The world of publishing has created an alphabet soup of acronyms, including LCCN, LCIP, PCIP, and BISAC:

  • LCCN (Library of Congress Control Number). Publishers can register for LCCNs on the Library of Congress web site. LCCNs expedite book processing by libraries and book dealers who obtain copies of the book. It takes about three to four days to get a LCCN via e-mail after requesting one.

  • LCIP (Library of Congress Cataloging in Publication). The cataloging in publication information creates catalog information and is generally printed on the verso of the title page. The LOC also distributes LCIP data to libraries, book dealers, and bibliographic networks. Self-publishing authors have to pay a fee for LCIP.

  • PCIP (Publishers Cataloging in Publication). PCIP is basically the same as LCIP, but it¹s done by a private entity, not the LOC. Quality Books (a book distributor) will do PCIP for cost.

  • BISAC subject headings (Book Industry Systems Advisory Committee subject headings). BISAC headings are category codes printed on books that help the bookstores figure out where to put the book (e.g., under Business or Self-Help).

Masterson starts considering how to price a book once it has been categorized. While logic would seem to dictate that book pricing should be cost-based (actual cost plus a little extra), book prices are determined by the market.

"When we've worked out the BISAC, then I go to the bookstore," he said. "I look around in the category and note book length, trim size, and price. Then I know that novels of this length sell for $14.95, business books for $22.95, or computer books $30 and up."

He also advised that prices should always end in .95, because people expect to pay that.

Distribution is the next piece of the puzzle. Books generally reach the market through wholesalers (who make the books available to bookstores without doing any active selling) and distributors (sales people who solicit orders from bookstores). According to Masterson, one-book publishers are rarely well served by distributors.

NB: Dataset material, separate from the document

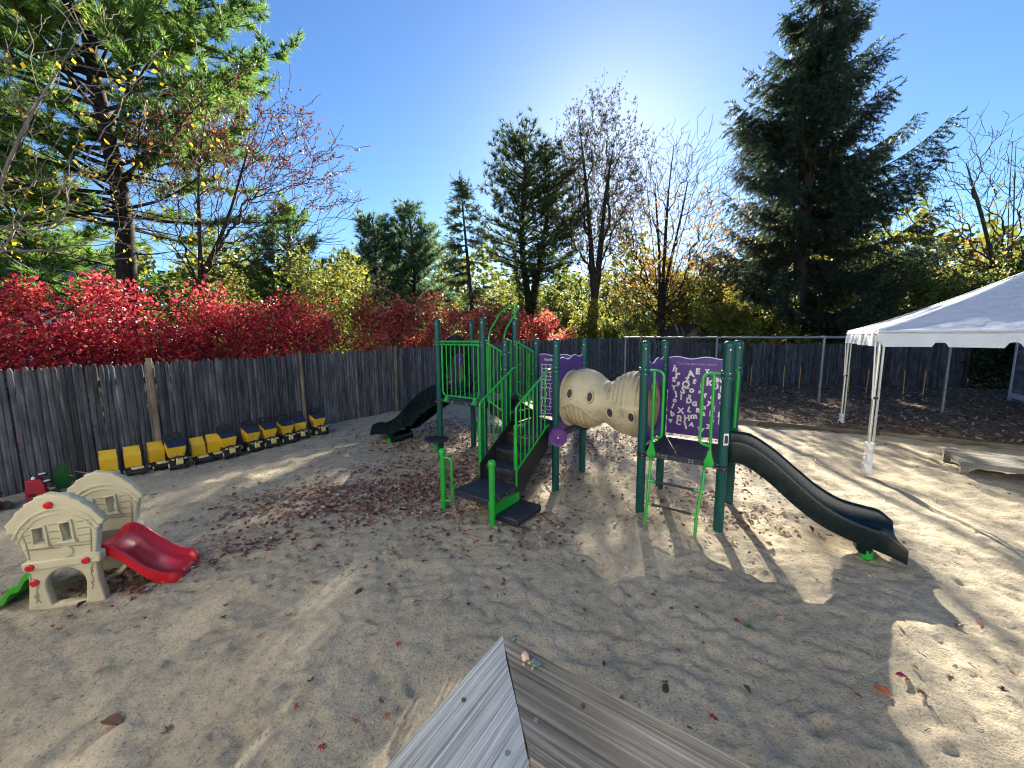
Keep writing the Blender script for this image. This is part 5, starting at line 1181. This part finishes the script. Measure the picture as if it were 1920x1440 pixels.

And both wholesalers and distributors take their cut of the profit. Wholesalers get 55% discount off of list; distributors 65% to 70%. Plus the retailer gets a 40% cut. In the end, for a $20 book, the publisher will only get $6­$9 per book.

There's yet another wrinkle to selling books. All the books in bookstores are owned by publishers. When a bookstore orders copies of a title, they get net-90 payment terms. When the bill comes due, any unsold copies go back to the publisher. Theoretically, the books should be in sellable condition, but that isn't always the case.

Printing on demand (POD) is one option for printing short runs of books. POD can have several different meanings: self-publishing through a POD service such as Xlibris or iUniverse; using a vendor like Lightning Source to print single books as orders come in; and using digital printing technologies rather than traditional offset methods to print a book.

As far as digital printing technologies go, Masterson noted that there is a price break point. The longer the book (somewhere around the 350-page mark), the less feasible it is to print using digital technologies. One of his clients chose to print his book text digitally and have his book covers run on an offset press.